● Provided data:
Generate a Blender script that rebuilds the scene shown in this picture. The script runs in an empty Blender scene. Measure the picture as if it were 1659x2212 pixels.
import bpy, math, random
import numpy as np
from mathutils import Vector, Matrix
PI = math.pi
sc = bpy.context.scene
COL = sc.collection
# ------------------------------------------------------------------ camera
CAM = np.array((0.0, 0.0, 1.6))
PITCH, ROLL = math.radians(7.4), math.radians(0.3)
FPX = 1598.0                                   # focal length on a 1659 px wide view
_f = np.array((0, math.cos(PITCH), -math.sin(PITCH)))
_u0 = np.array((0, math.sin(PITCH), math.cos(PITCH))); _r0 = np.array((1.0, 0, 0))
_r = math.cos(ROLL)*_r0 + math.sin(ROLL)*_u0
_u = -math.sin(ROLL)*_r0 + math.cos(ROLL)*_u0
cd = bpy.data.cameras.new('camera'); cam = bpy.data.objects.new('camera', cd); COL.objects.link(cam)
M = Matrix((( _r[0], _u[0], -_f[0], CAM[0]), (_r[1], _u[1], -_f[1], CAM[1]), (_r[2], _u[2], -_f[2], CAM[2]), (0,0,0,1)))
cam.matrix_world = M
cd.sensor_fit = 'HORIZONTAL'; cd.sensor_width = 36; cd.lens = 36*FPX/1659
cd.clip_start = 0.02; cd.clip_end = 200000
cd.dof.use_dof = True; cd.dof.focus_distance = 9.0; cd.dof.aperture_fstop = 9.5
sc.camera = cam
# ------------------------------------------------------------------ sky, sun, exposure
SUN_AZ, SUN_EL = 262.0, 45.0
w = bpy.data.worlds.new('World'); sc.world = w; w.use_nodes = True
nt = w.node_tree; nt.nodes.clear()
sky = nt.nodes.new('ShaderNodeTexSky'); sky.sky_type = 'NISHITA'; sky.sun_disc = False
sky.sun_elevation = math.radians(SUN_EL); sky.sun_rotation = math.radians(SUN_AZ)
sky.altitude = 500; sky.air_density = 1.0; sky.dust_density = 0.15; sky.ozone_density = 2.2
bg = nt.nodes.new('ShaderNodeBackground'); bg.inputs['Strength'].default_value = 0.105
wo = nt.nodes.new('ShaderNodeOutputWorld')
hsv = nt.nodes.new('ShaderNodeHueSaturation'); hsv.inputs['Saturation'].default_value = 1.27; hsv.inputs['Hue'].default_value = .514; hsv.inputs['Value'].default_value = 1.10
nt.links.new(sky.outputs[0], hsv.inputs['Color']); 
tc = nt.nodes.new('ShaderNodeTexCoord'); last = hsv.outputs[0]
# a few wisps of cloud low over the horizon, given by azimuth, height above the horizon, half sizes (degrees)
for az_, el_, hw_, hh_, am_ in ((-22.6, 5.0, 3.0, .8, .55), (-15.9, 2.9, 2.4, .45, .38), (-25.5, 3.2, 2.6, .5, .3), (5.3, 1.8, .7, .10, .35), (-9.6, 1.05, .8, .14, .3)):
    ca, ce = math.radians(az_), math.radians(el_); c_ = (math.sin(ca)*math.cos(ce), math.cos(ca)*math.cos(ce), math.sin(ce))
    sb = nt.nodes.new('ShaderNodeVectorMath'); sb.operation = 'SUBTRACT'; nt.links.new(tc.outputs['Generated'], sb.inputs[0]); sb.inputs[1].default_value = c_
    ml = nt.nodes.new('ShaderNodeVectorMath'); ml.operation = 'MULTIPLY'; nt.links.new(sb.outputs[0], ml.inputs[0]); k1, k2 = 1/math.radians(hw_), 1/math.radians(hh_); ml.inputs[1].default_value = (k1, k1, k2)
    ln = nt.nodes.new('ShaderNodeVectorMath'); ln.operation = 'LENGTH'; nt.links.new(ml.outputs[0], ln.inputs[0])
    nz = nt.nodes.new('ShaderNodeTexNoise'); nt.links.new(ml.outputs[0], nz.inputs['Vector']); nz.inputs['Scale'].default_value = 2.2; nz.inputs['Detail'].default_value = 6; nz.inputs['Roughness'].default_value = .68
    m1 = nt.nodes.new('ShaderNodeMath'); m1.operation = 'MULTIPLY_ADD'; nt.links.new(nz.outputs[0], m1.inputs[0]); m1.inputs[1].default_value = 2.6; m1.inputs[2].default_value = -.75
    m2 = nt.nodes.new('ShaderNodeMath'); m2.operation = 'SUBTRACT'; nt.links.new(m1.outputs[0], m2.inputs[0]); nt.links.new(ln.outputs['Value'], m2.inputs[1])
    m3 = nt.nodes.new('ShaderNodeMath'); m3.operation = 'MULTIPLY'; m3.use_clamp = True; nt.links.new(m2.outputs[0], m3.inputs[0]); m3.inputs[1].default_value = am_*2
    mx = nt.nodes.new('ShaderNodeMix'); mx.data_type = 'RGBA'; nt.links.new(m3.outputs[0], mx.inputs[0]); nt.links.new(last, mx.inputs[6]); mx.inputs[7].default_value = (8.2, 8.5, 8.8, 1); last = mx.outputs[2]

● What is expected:
Reproduce the material above without altering a single character.

● In response:
Generate a Blender script that rebuilds the scene shown in this picture. The script runs in an empty Blender scene. Measure the picture as if it were 1659x2212 pixels.
import bpy, math, random
import numpy as np
from mathutils import Vector, Matrix
PI = math.pi
sc = bpy.context.scene
COL = sc.collection
# ------------------------------------------------------------------ camera
CAM = np.array((0.0, 0.0, 1.6))
PITCH, ROLL = math.radians(7.4), math.radians(0.3)
FPX = 1598.0                                   # focal length on a 1659 px wide view
_f = np.array((0, math.cos(PITCH), -math.sin(PITCH)))
_u0 = np.array((0, math.sin(PITCH), math.cos(PITCH))); _r0 = np.array((1.0, 0, 0))
_r = math.cos(ROLL)*_r0 + math.sin(ROLL)*_u0
_u = -math.sin(ROLL)*_r0 + math.cos(ROLL)*_u0
cd = bpy.data.cameras.new('camera'); cam = bpy.data.objects.new('camera', cd); COL.objects.link(cam)
M = Matrix((( _r[0], _u[0], -_f[0], CAM[0]), (_r[1], _u[1], -_f[1], CAM[1]), (_r[2], _u[2], -_f[2], CAM[2]), (0,0,0,1)))
cam.matrix_world = M
cd.sensor_fit = 'HORIZONTAL'; cd.sensor_width = 36; cd.lens = 36*FPX/1659
cd.clip_start = 0.02; cd.clip_end = 200000
cd.dof.use_dof = True; cd.dof.focus_distance = 9.0; cd.dof.aperture_fstop = 9.5
sc.camera = cam
# ------------------------------------------------------------------ sky, sun, exposure
SUN_AZ, SUN_EL = 262.0, 45.0
w = bpy.data.worlds.new('World'); sc.world = w; w.use_nodes = True
nt = w.node_tree; nt.nodes.clear()
sky = nt.nodes.new('ShaderNodeTexSky'); sky.sky_type = 'NISHITA'; sky.sun_disc = False
sky.sun_elevation = math.radians(SUN_EL); sky.sun_rotation = math.radians(SUN_AZ)
sky.altitude = 500; sky.air_density = 1.0; sky.dust_density = 0.15; sky.ozone_density = 2.2
bg = nt.nodes.new('ShaderNodeBackground'); bg.inputs['Strength'].default_value = 0.105
wo = nt.nodes.new('ShaderNodeOutputWorld')
hsv = nt.nodes.new('ShaderNodeHueSaturation'); hsv.inputs['Saturation'].default_value = 1.27; hsv.inputs['Hue'].default_value = .514; hsv.inputs['Value'].default_value = 1.10
nt.links.new(sky.outputs[0], hsv.inputs['Color']); 
tc = nt.nodes.new('ShaderNodeTexCoord'); last = hsv.outputs[0]
# a few wisps of cloud low over the horizon, given by azimuth, height above the horizon, half sizes (degrees)
for az_, el_, hw_, hh_, am_ in ((-22.6, 5.0, 3.0, .8, .55), (-15.9, 2.9, 2.4, .45, .38), (-25.5, 3.2, 2.6, .5, .3), (5.3, 1.8, .7, .10, .35), (-9.6, 1.05, .8, .14, .3)):
    ca, ce = math.radians(az_), math.radians(el_); c_ = (math.sin(ca)*math.cos(ce), math.cos(ca)*math.cos(ce), math.sin(ce))
    sb = nt.nodes.new('ShaderNodeVectorMath'); sb.operation = 'SUBTRACT'; nt.links.new(tc.outputs['Generated'], sb.inputs[0]); sb.inputs[1].default_value = c_
    ml = nt.nodes.new('ShaderNodeVectorMath'); ml.operation = 'MULTIPLY'; nt.links.new(sb.outputs[0], ml.inputs[0]); k1, k2 = 1/math.radians(hw_), 1/math.radians(hh_); ml.inputs[1].default_value = (k1, k1, k2)
    ln = nt.nodes.new('ShaderNodeVectorMath'); ln.operation = 'LENGTH'; nt.links.new(ml.outputs[0], ln.inputs[0])
    nz = nt.nodes.new('ShaderNodeTexNoise'); nt.links.new(ml.outputs[0], nz.inputs['Vector']); nz.inputs['Scale'].default_value = 2.2; nz.inputs['Detail'].default_value = 6; nz.inputs['Roughness'].default_value = .68
    m1 = nt.nodes.new('ShaderNodeMath'); m1.operation = 'MULTIPLY_ADD'; nt.links.new(nz.outputs[0], m1.inputs[0]); m1.inputs[1].default_value = 2.6; m1.inputs[2].default_value = -.75
    m2 = nt.nodes.new('ShaderNodeMath'); m2.operation = 'SUBTRACT'; nt.links.new(m1.outputs[0], m2.inputs[0]); nt.links.new(ln.outputs['Value'], m2.inputs[1])
    m3 = nt.nodes.new('ShaderNodeMath'); m3.operation = 'MULTIPLY'; m3.use_clamp = True; nt.links.new(m2.outputs[0], m3.inputs[0]); m3.inputs[1].default_value = am_*2
    mx = nt.nodes.new('ShaderNodeMix'); mx.data_type = 'RGBA'; nt.links.new(m3.outputs[0], mx.inputs[0]); nt.links.new(last, mx.inputs[6]); mx.inputs[7].default_value = (8.2, 8.5, 8.8, 1); last = mx.outputs[2]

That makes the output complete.